Tranquility, this way – Pla de la Calma

Near the Bellver farmhouse there’s a sign depicting a walker with an arrow and the legend “La Calma”.  Tranquility, this way.

The Catalan word calma can also be translated into the Spanish altiplano or meseta, and the sign points to the undulating, largely treeless plateau on Montseny, Pla de la Calma.

I’d started walking in Figaró, at the bottom of the gloomy Congost valley, following a relentlessly steep track, coloured purple thanks to the lurid sandstone of the area.  It’s the quickest way up on foot but still a relief when you finally round the Tagamanent hill and join the GR 5 on the grassy terraces of Bellver.

A day of spring had arrived from out of the blue to finish off February.  Sitting on a slab of warm purple sandstone, I reviewed the landmarks: la Mola, the horizontal stripes of the Cingles de Berti, (the opposite, even steeper wall of the Congost Valley), the tips of the Montserrat peaks, and over to Barcelona, the Norman Foster tower and Tibidabo church. In between, a light veil of mist lay draped on the Valles.

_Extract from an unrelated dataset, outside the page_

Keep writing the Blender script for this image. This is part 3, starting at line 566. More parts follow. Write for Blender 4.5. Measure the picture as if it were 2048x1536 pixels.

Legs recovered, I followed the arrow.  Walking across Pla de la Calma puts a spring in your step.  Montseny’s steep, thickly wooded slopes are left behind, the sky opens up and you feel at eye-level with the Pyrenees. Down in the valley, noise gets trapped and amplified:  a barking dog is answered by a hundred echoes, a passing quad drills into your brain.  But up here, small sounds drift free and clear in the stillness: lark song, raven conversation, the hum of bees.  Fieldfares were everywhere, flying ahead, briefly perching on tree tops before fleeing further.  All day long I herded fieldfares across la Calma.

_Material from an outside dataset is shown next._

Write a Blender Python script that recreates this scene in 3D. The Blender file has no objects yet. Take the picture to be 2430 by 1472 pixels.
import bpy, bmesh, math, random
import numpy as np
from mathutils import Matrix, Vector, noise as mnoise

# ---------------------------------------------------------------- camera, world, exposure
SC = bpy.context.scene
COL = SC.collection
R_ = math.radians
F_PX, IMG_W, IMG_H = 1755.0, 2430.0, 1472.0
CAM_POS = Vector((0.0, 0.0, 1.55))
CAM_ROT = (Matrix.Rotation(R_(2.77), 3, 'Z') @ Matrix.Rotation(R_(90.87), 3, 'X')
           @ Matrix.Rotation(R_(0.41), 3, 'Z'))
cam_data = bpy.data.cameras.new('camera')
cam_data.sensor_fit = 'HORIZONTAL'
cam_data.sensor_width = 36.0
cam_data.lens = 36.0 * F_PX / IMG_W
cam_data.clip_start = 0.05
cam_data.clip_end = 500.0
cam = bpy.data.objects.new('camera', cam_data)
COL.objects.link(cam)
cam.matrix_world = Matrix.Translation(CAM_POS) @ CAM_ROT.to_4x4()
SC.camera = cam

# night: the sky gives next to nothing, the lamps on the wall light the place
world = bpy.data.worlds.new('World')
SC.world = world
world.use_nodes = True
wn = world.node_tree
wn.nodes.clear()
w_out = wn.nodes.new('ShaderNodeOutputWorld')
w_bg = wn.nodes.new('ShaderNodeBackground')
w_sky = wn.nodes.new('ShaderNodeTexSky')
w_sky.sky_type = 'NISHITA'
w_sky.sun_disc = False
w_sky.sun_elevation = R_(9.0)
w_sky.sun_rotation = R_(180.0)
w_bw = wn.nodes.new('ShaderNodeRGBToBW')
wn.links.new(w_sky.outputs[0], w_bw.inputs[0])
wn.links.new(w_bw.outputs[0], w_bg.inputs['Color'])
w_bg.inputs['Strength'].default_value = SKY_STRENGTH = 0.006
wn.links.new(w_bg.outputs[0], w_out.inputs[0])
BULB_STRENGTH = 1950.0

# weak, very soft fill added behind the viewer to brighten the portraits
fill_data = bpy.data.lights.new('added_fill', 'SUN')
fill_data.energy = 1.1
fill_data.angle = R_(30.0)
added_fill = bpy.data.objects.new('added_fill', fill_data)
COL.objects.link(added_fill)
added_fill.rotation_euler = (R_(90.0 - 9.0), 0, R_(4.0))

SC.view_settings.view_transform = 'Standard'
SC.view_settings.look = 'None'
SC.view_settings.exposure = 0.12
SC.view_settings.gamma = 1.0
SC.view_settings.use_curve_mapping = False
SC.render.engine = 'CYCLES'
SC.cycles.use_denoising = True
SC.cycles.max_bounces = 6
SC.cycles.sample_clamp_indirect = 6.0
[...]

The main track takes you across to Collformic and the foot of Matagalls, still capped with snow.  I turned off, walking among broom, juniper and tree heath.  The grass was withered and colourless, recently thawed, and heaps of bracken lay dry and brown.  It was a landscape waiting to be transformed. In a fold of the plateau, I came across a swathe of beech trees by a stream, each one with space to spreadeagle its branches.  It’s still about a month before their leaves shoot.

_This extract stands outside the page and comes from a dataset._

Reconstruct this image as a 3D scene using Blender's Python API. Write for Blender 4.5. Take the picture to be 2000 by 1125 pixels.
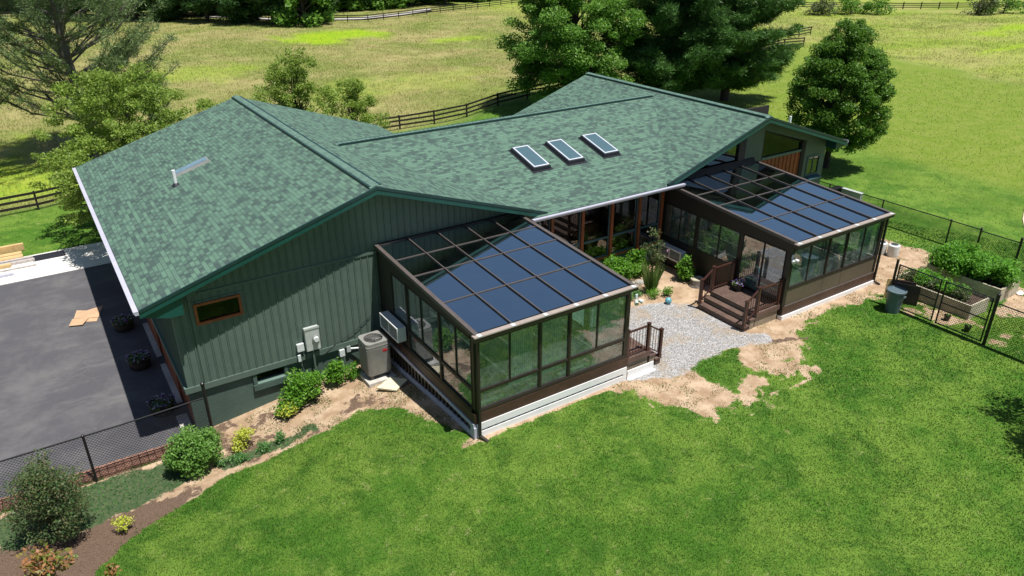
import bpy, math, random
import numpy as np
from mathutils import Vector, Matrix
random.seed(7); RNG = np.random.default_rng(11)
for o in list(bpy.data.objects): bpy.data.objects.remove(o)
SC = bpy.context.scene; COL = SC.collection
# ------------------------------------------------------------------ camera
cd = bpy.data.cameras.new('camera'); cam = bpy.data.objects.new('camera', cd); COL.objects.link(cam)
rx = Vector((0.8371710, -0.5469314, -0.0032770)); ux = Vector((0.2422694, 0.3654494, 0.8987504)); fx = Vector((0.4903573, 0.7532017, -0.4384484))
cam.matrix_world = Matrix(((rx.x, ux.x, -fx.x, -7.46159), (rx.y, ux.y, -fx.y, -13.13117), (rx.z, ux.z, -fx.z, 11.5), (0, 0, 0, 1)))
cd.sensor_width = 36; cd.lens = 26.2484; cd.clip_end = 3000; cd.clip_start = 0.1
SC.camera = cam
# ------------------------------------------------------------------ sky and sun
SUN = Vector((0.12, -0.31, 1.0)).normalized()
W = bpy.data.worlds.new('World'); SC.world = W; W.use_nodes = True
nt = W.node_tree; nt.nodes.clear()
sky = nt.nodes.new('ShaderNodeTexSky'); sky.sky_type = 'NISHITA'; sky.sun_disc = False
sky.sun_elevation = math.asin(SUN.z); sky.sun_rotation = math.atan2(SUN.x, SUN.y); sky.air_density = 1.0; sky.dust_density = 0.6; sky.ozone_density = 1.5
bg = nt.nodes.new('ShaderNodeBackground'); bg.inputs[1].default_value = 0.062
ow = nt.nodes.new('ShaderNodeOutputWorld'); nt.links.new(sky.outputs[0], bg.inputs[0]); nt.links.new(bg.outputs[0], ow.inputs[0])
sl = bpy.data.lights.new('sun', 'SUN'); sl.energy = 5.0; sl.angle = math.radians(0.5); sl.color = (1.0, 0.955, 0.89)
so = bpy.data.objects.new('sun', sl); COL.objects.link(so); so.rotation_euler = SUN.to_track_quat('Z', 'Y').to_euler(); so.location = (0, 0, 60)
SC.view_settings.view_transform = 'Standard'; SC.view_settings.look = 'None'; SC.view_settings.gamma = 1; SC.view_settings.exposure = 0.38
SC.cycles.max_bounces = 8; SC.cycles.transparent_max_bounces = 24; SC.cycles.caustics_reflective = False; SC.cycles.caustics_refractive = False

# ------------------------------------------------------------------ object helpers
def tag(o, label=None, cat=None, group=None, kind=None):
    if label: o['label'] = label
    if cat: o['category'] = cat
    if group: o['group'] = group
    if kind: o['kind'] = kind
    return o
def thing(name, label, cat, loc=(0, 0, 0), group=None, rz=0):
    o = bpy.data.objects.new(name, None); COL.objects.link(o); o.location = loc; o.rotation_euler = (0, 0, rz); o.empty_display_size = 0.2
    return tag(o, label, cat, group)
def base_of(o):
    l = Vector((0, 0, 0))
    while o is not None: l += o.location; o = o.parent
    return l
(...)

Pla de la Calma used to be covered in beech woods before it was cleared for pasture, back in prehistory.  Flocks of sheep still graze here, but the open space is shrinking, with a consequent decline in biodiversity.  Shepherds used to burn off the encroaching woody species, but when Montseny was declared a natural park in 1978 the practice was outlawed.  There have been attempts to protect the area by cutting down invading Holm oak, clearing shrubs and sowing mixtures of herbaceous species.  But earlier this year the restoration project suffered a major setback.

Quick to curb traditional ways of exploiting Montseny, even banning grazing altogether in some areas, the park authorities have shown less initiative in controlling access to the track that crosses Pla de la Calma. In January,  Montseny shone like a beacon, a magnificent snow-covered vision clearly visible from the Barcelona metropolis.  Motorised hordes blocked the roads, delirious to play in the white stuff. Years of work was destoyed as cars, motorbikes and quads went off-piste.

In the aftermath, the track was closed and the day I was there no one passed. The stillness was restored.  As the day heated up, the Pyrenees became more and more abstract, a long line of white etchings, the blue above paler than the blue below.  It was warm enough to lie on the ground and dream – a sure sign of winter’s end.